### Given exercise
Reproduce all of the data word for word.
───── Provided data ─────
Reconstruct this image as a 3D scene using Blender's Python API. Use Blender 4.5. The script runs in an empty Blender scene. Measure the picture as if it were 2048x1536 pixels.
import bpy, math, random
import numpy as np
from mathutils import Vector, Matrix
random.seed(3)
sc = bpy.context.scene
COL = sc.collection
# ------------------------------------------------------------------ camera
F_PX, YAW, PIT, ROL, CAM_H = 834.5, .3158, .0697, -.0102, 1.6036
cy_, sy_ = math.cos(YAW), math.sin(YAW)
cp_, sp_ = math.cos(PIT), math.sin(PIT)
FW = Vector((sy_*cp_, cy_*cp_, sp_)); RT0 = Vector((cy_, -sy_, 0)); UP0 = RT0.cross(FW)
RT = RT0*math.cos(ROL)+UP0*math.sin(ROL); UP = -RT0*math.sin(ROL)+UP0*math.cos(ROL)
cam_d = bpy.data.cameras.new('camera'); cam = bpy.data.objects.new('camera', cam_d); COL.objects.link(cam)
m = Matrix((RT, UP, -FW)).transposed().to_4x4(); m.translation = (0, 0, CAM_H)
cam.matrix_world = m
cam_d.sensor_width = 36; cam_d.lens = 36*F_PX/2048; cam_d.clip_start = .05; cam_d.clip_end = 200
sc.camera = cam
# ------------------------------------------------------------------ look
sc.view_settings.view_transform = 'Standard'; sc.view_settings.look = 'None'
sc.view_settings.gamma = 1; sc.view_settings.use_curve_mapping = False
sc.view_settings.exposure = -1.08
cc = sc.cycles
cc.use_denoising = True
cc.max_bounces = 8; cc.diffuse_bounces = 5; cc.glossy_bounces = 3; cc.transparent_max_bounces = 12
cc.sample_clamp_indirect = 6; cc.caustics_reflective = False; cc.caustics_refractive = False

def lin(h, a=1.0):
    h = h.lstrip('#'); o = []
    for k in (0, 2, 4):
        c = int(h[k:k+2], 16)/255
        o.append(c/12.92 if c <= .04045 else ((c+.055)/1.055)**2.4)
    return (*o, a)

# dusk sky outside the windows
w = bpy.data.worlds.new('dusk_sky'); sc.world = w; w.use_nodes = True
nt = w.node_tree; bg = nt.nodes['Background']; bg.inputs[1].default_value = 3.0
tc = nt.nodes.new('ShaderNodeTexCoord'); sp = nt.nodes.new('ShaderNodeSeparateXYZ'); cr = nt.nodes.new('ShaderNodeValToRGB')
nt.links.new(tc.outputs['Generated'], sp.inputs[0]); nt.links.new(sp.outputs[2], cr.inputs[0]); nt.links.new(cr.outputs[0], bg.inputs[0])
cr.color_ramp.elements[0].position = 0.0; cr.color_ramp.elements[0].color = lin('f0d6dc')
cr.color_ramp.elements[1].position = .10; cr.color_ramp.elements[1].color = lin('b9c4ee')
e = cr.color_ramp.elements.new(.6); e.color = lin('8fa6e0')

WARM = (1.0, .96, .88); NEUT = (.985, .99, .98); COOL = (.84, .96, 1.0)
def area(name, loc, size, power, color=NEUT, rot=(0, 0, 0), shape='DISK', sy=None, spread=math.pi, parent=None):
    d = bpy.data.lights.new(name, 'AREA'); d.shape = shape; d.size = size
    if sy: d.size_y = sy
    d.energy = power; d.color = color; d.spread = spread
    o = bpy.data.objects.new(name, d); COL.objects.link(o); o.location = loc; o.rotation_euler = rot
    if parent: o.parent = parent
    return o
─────
### Response below
Reconstruct this image as a 3D scene using Blender's Python API. Use Blender 4.5. The script runs in an empty Blender scene. Measure the picture as if it were 2048x1536 pixels.
import bpy, math, random
import numpy as np
from mathutils import Vector, Matrix
random.seed(3)
sc = bpy.context.scene
COL = sc.collection
# ------------------------------------------------------------------ camera
F_PX, YAW, PIT, ROL, CAM_H = 834.5, .3158, .0697, -.0102, 1.6036
cy_, sy_ = math.cos(YAW), math.sin(YAW)
cp_, sp_ = math.cos(PIT), math.sin(PIT)
FW = Vector((sy_*cp_, cy_*cp_, sp_)); RT0 = Vector((cy_, -sy_, 0)); UP0 = RT0.cross(FW)
RT = RT0*math.cos(ROL)+UP0*math.sin(ROL); UP = -RT0*math.sin(ROL)+UP0*math.cos(ROL)
cam_d = bpy.data.cameras.new('camera'); cam = bpy.data.objects.new('camera', cam_d); COL.objects.link(cam)
m = Matrix((RT, UP, -FW)).transposed().to_4x4(); m.translation = (0, 0, CAM_H)
cam.matrix_world = m
cam_d.sensor_width = 36; cam_d.lens = 36*F_PX/2048; cam_d.clip_start = .05; cam_d.clip_end = 200
sc.camera = cam
# ------------------------------------------------------------------ look
sc.view_settings.view_transform = 'Standard'; sc.view_settings.look = 'None'
sc.view_settings.gamma = 1; sc.view_settings.use_curve_mapping = False
sc.view_settings.exposure = -1.08
cc = sc.cycles
cc.use_denoising = True
cc.max_bounces = 8; cc.diffuse_bounces = 5; cc.glossy_bounces = 3; cc.transparent_max_bounces = 12
cc.sample_clamp_indirect = 6; cc.caustics_reflective = False; cc.caustics_refractive = False

def lin(h, a=1.0):
    h = h.lstrip('#'); o = []
    for k in (0, 2, 4):
        c = int(h[k:k+2], 16)/255
        o.append(c/12.92 if c <= .04045 else ((c+.055)/1.055)**2.4)
    return (*o, a)

# dusk sky outside the windows
w = bpy.data.worlds.new('dusk_sky'); sc.world = w; w.use_nodes = True
nt = w.node_tree; bg = nt.nodes['Background']; bg.inputs[1].default_value = 3.0
tc = nt.nodes.new('ShaderNodeTexCoord'); sp = nt.nodes.new('ShaderNodeSeparateXYZ'); cr = nt.nodes.new('ShaderNodeValToRGB')
nt.links.new(tc.outputs['Generated'], sp.inputs[0]); nt.links.new(sp.outputs[2], cr.inputs[0]); nt.links.new(cr.outputs[0], bg.inputs[0])
cr.color_ramp.elements[0].position = 0.0; cr.color_ramp.elements[0].color = lin('f0d6dc')
cr.color_ramp.elements[1].position = .10; cr.color_ramp.elements[1].color = lin('b9c4ee')
e = cr.color_ramp.elements.new(.6); e.color = lin('8fa6e0')

WARM = (1.0, .96, .88); NEUT = (.985, .99, .98); COOL = (.84, .96, 1.0)
def area(name, loc, size, power, color=NEUT, rot=(0, 0, 0), shape='DISK', sy=None, spread=math.pi, parent=None):
    d = bpy.data.lights.new(name, 'AREA'); d.shape = shape; d.size = size
    if sy: d.size_y = sy
    d.energy = power; d.color = color; d.spread = spread
    o = bpy.data.objects.new(name, d); COL.objects.link(o); o.location = loc; o.rotation_euler = rot
    if parent: o.parent = parent
    return o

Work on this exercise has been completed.